AIM » The records that follow should be retyped word for word.

-- START OF DATA SHOWN --

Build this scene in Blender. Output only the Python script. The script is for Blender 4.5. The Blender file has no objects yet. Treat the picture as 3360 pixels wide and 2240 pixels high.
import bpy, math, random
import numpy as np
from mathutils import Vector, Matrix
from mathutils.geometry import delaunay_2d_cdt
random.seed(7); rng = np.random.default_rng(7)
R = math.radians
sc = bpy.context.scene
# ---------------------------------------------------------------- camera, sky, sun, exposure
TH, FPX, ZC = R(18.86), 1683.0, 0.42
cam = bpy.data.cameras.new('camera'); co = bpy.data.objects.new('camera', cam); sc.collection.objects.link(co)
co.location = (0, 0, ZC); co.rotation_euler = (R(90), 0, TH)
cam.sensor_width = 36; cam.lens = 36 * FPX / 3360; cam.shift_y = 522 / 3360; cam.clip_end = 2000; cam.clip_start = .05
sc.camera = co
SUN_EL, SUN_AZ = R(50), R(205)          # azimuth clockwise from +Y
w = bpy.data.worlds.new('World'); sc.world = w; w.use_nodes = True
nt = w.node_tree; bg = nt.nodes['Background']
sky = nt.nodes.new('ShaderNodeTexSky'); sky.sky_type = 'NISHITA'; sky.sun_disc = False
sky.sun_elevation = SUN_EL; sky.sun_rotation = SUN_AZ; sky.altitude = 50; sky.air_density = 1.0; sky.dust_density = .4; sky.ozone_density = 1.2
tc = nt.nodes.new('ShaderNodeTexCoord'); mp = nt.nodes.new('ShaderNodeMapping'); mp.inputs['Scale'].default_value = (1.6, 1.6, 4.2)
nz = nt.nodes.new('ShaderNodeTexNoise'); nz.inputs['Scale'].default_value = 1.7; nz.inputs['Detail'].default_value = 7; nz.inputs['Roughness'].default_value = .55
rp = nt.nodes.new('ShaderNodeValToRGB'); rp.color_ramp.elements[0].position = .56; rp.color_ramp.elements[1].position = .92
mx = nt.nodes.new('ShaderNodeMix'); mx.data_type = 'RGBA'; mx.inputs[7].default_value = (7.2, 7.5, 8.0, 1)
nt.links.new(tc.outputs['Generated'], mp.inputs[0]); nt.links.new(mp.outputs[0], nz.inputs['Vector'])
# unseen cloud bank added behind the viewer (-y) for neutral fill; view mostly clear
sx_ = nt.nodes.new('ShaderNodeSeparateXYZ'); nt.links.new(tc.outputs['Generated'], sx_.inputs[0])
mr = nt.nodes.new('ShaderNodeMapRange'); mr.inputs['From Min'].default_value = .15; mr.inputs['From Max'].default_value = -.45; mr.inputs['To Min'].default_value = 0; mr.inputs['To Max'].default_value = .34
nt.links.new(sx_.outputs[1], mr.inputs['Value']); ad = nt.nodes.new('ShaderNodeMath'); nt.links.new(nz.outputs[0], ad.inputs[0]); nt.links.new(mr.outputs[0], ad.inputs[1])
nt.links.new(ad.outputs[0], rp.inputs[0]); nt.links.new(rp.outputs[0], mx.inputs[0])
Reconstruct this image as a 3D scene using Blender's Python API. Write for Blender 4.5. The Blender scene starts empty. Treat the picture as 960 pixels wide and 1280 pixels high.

-- END OF DATA SHOWN --

WRITTEN RESPONSE »
Build this scene in Blender. Output only the Python script. The script is for Blender 4.5. The Blender file has no objects yet. Treat the picture as 3360 pixels wide and 2240 pixels high.
import bpy, math, random
import numpy as np
from mathutils import Vector, Matrix
from mathutils.geometry import delaunay_2d_cdt
random.seed(7); rng = np.random.default_rng(7)
R = math.radians
sc = bpy.context.scene
# ---------------------------------------------------------------- camera, sky, sun, exposure
TH, FPX, ZC = R(18.86), 1683.0, 0.42
cam = bpy.data.cameras.new('camera'); co = bpy.data.objects.new('camera', cam); sc.collection.objects.link(co)
co.location = (0, 0, ZC); co.rotation_euler = (R(90), 0, TH)
cam.sensor_width = 36; cam.lens = 36 * FPX / 3360; cam.shift_y = 522 / 3360; cam.clip_end = 2000; cam.clip_start = .05
sc.camera = co
SUN_EL, SUN_AZ = R(50), R(205)          # azimuth clockwise from +Y
w = bpy.data.worlds.new('World'); sc.world = w; w.use_nodes = True
nt = w.node_tree; bg = nt.nodes['Background']
sky = nt.nodes.new('ShaderNodeTexSky'); sky.sky_type = 'NISHITA'; sky.sun_disc = False
sky.sun_elevation = SUN_EL; sky.sun_rotation = SUN_AZ; sky.altitude = 50; sky.air_density = 1.0; sky.dust_density = .4; sky.ozone_density = 1.2
tc = nt.nodes.new('ShaderNodeTexCoord'); mp = nt.nodes.new('ShaderNodeMapping'); mp.inputs['Scale'].default_value = (1.6, 1.6, 4.2)
nz = nt.nodes.new('ShaderNodeTexNoise'); nz.inputs['Scale'].default_value = 1.7; nz.inputs['Detail'].default_value = 7; nz.inputs['Roughness'].default_value = .55
rp = nt.nodes.new('ShaderNodeValToRGB'); rp.color_ramp.elements[0].position = .56; rp.color_ramp.elements[1].position = .92
mx = nt.nodes.new('ShaderNodeMix'); mx.data_type = 'RGBA'; mx.inputs[7].default_value = (7.2, 7.5, 8.0, 1)
nt.links.new(tc.outputs['Generated'], mp.inputs[0]); nt.links.new(mp.outputs[0], nz.inputs['Vector'])
# unseen cloud bank added behind the viewer (-y) for neutral fill; view mostly clear
sx_ = nt.nodes.new('ShaderNodeSeparateXYZ'); nt.links.new(tc.outputs['Generated'], sx_.inputs[0])
mr = nt.nodes.new('ShaderNodeMapRange'); mr.inputs['From Min'].default_value = .15; mr.inputs['From Max'].default_value = -.45; mr.inputs['To Min'].default_value = 0; mr.inputs['To Max'].default_value = .34
nt.links.new(sx_.outputs[1], mr.inputs['Value']); ad = nt.nodes.new('ShaderNodeMath'); nt.links.new(nz.outputs[0], ad.inputs[0]); nt.links.new(mr.outputs[0], ad.inputs[1])
nt.links.new(ad.outputs[0], rp.inputs[0]); nt.links.new(rp.outputs[0], mx.inputs[0])
Reconstruct this image as a 3D scene using Blender's Python API. Write for Blender 4.5. The Blender scene starts empty. Treat the picture as 960 pixels wide and 1280 pixels high.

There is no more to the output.